• [Exercise goal]:
Return the lines exactly as they stand, from the first of the material through the line containing "def struct(o): return".

• [Information provided]:
========================================

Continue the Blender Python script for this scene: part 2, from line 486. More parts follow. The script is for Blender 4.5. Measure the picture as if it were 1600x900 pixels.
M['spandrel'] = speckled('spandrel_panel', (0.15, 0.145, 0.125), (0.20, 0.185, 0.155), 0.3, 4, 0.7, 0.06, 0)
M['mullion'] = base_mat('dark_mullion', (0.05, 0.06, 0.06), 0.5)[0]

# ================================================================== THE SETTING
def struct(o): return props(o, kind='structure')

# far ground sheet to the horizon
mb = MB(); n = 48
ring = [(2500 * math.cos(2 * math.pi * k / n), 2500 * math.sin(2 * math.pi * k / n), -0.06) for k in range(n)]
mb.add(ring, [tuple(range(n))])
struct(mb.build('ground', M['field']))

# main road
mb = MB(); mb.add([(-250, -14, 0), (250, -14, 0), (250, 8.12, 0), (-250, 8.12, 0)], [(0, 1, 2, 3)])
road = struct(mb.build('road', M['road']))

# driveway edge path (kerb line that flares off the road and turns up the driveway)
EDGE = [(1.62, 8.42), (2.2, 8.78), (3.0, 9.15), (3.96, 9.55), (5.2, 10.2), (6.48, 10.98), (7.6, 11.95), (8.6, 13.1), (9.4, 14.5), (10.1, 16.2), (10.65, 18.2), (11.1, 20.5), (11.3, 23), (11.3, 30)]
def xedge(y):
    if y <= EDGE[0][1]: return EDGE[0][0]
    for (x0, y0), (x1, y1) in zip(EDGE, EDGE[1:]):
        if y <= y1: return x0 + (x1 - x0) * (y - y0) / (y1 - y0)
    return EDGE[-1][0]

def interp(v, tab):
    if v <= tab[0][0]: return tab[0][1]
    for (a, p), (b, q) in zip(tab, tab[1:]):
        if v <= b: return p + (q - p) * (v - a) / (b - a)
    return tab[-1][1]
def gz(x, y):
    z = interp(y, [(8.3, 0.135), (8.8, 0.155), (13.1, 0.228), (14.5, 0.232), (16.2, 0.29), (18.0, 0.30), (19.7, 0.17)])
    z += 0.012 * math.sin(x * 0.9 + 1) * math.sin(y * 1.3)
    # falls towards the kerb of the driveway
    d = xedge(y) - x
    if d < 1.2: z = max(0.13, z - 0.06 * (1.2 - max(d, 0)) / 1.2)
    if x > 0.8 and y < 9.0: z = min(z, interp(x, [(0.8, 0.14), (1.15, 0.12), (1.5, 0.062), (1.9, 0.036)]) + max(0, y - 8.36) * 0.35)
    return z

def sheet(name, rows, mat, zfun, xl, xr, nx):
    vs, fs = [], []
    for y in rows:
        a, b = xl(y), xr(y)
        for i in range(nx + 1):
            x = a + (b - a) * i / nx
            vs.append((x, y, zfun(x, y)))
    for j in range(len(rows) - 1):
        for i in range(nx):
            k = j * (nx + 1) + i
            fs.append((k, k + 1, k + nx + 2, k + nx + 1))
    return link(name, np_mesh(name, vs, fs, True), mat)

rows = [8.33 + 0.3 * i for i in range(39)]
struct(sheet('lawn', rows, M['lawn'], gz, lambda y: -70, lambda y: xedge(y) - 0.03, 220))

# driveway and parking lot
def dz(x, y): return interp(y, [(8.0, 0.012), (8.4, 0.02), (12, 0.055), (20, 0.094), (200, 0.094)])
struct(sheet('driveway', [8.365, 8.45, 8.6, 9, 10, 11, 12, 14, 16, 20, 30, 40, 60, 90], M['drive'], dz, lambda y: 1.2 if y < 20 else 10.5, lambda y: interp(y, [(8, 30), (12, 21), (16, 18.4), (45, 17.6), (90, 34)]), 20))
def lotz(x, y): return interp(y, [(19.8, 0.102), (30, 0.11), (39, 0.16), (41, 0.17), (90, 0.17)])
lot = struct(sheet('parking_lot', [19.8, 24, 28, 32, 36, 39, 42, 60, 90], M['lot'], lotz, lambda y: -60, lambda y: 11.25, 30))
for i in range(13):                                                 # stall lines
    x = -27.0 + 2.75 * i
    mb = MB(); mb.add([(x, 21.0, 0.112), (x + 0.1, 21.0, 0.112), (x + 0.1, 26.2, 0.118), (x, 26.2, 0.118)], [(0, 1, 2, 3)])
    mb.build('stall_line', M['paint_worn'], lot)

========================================

• [The result]:
Continue the Blender Python script for this scene: part 2, from line 486. More parts follow. The script is for Blender 4.5. Measure the picture as if it were 1600x900 pixels.
M['spandrel'] = speckled('spandrel_panel', (0.15, 0.145, 0.125), (0.20, 0.185, 0.155), 0.3, 4, 0.7, 0.06, 0)
M['mullion'] = base_mat('dark_mullion', (0.05, 0.06, 0.06), 0.5)[0]

# ================================================================== THE SETTING
def struct(o): return props(o, kind='structure')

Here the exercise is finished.